When a Decision is submitted and it's your turn to review, Stackgini flags it for you. You can find Decisions awaiting your input in two reliable ways:

  • From the top-level "Decisions" page (left navigation): open it and filter by Awaiting my approval to see what needs attention. Each row shows the Decision name, status, the application(s), the approvers, the Initiative, and when it was last updated.
  • From a direct link to the Decision shared with you or included in the email notification. 

3. Reviewing a Decision

3.1. Opening the Decision

Open the Decision from the Decisions list (or your notification link).
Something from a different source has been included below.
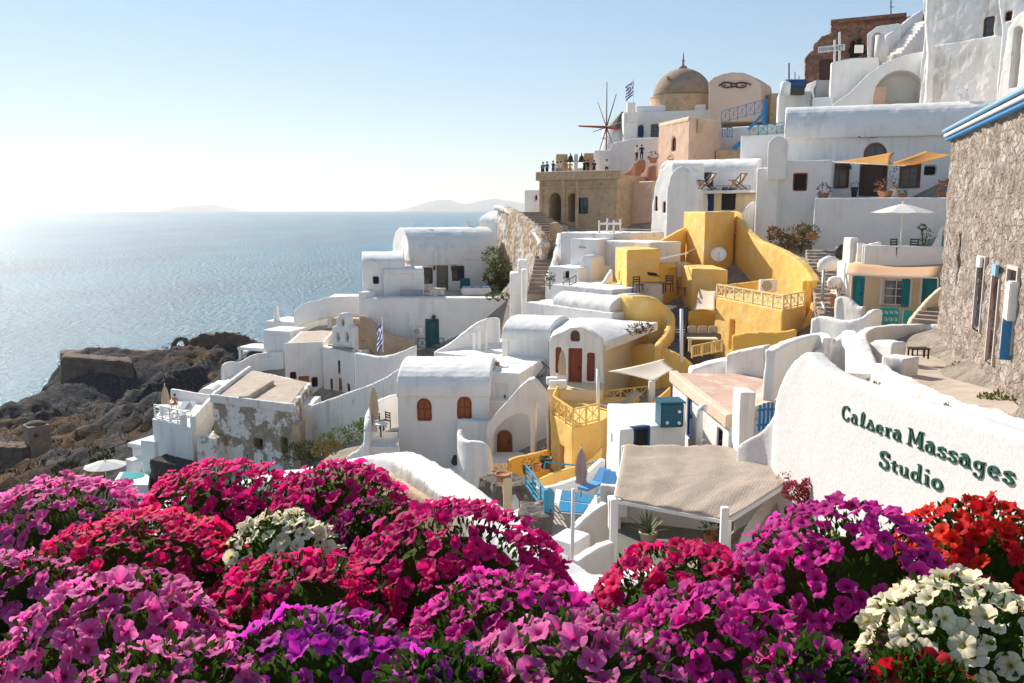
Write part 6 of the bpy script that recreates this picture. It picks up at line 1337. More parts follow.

At the top you'll see the title, the status (e.g. Pending Approval), and the application the Decision concerns.

The Decision is organized into three tabs:

  • Overview - the recommendation and the written reasoning.
  • Documents - supporting file attachments.
  • Comments & Activity - discussion and the full history.

In the right-hand sidebar you'll find an OVERVIEW panel (status, template, created date), the COLLABORATORS (who authored it), and the APPROVAL panel showing every approver and their state - including yours.

3.2 Understanding the context and document attachments

Spend your review on the Overview tab. Read:

  • The summary & reasoning sections defined by your organization’s template. These have been prepared by the demand owner and collaborators for you.
  • Affected Applications - each application carries a clear recommendation by the Demand Owner, ADOPT or REJECT, with a rationale beneath it.

For deeper context:

  • Documents tab — open any attached files (contracts, security questionnaires, vendor material). If nothing is attached you'll see "No documents uploaded."

Initiative Snapshot — the Decision is built on a point-in-time snapshot of the Initiative's evaluation data captured when the Decision was created, so what you're reviewing reflects the facts as they stood at decision time. 

3.3 Using the Decision Assistant

The Decision Assistant - the "What would you like to know? — Ask anything about this Decision" box in the right sidebar - is the fastest way to get up to speed before you vote. It answers questions grounded in this Decision and its attached documents.

  1. Type a question in "Ask a question about this Decision…" - for example:
    • "Summarize this decision in one sentence."
    • "What are the main risks that arise from the data processing agreement with the provider?"
    • "Why was this application recommended over the alternatives?"
    • "What does the attached security document say about data residency?"
  2. Press Send and read the answer in the chat panel.
  3. Ask follow-ups as needed, and use the 👍 / 👎 buttons to rate answers.

This is especially useful when you're reviewing a Decision you didn't author and want a quick, reliable orientation. The AI answers are 100% grounded in the actual initiative data prepared by your team. No hallucinations.

3.4 Viewing the audit trail

Open the Comments & Activity tab to see the Decision's full history - your audit trail. It shows, in chronological order:

  • When the Decision was created and from which template.
  • Edits, comments, and approval events, grouped into iterations (Iteration 1, Iteration 2, …) so you can see exactly what changed between review rounds.

You can also add a comment here (type @ to mention and notify someone) - handy for asking the author a clarifying question without formally requesting changes. Use the Download button at the top of the Decision if you need an exported copy for your records.

4. Approving a Decision

When you're satisfied with the Decision:

  1. Use the approval control on the Decision to record your approval.
  2. Your approval is logged in the activity trail and your status updates in the APPROVAL panel.

What happens next:

  • If you're in a group or an approval team, the group passes once it reaches its required number of approvals (first-to-threshold - remaining members may then be skipped).

Once all required stages/approvers have approved, the Decision's status becomes Approved and it's considered finalized. 

5. Requesting changes or rejecting a Decision

If the Decision isn't ready to approve, you have two options:

Request changes - when the Decision is basically on track but needs revisions before you can approve.

  • The Decision returns to the author as Changes Requested, which opens a new iteration.
  • Explain what needs to change (in your change request and/or a comment) so the author knows what to address.
  • After they revise and re-submit, it comes back to you for another look, and the activity trail shows what changed between iterations.

Reject - when the Decision should not proceed.

In both cases, be specific about your reasoning - the author and other approvers rely on it to act or to understand the outcome.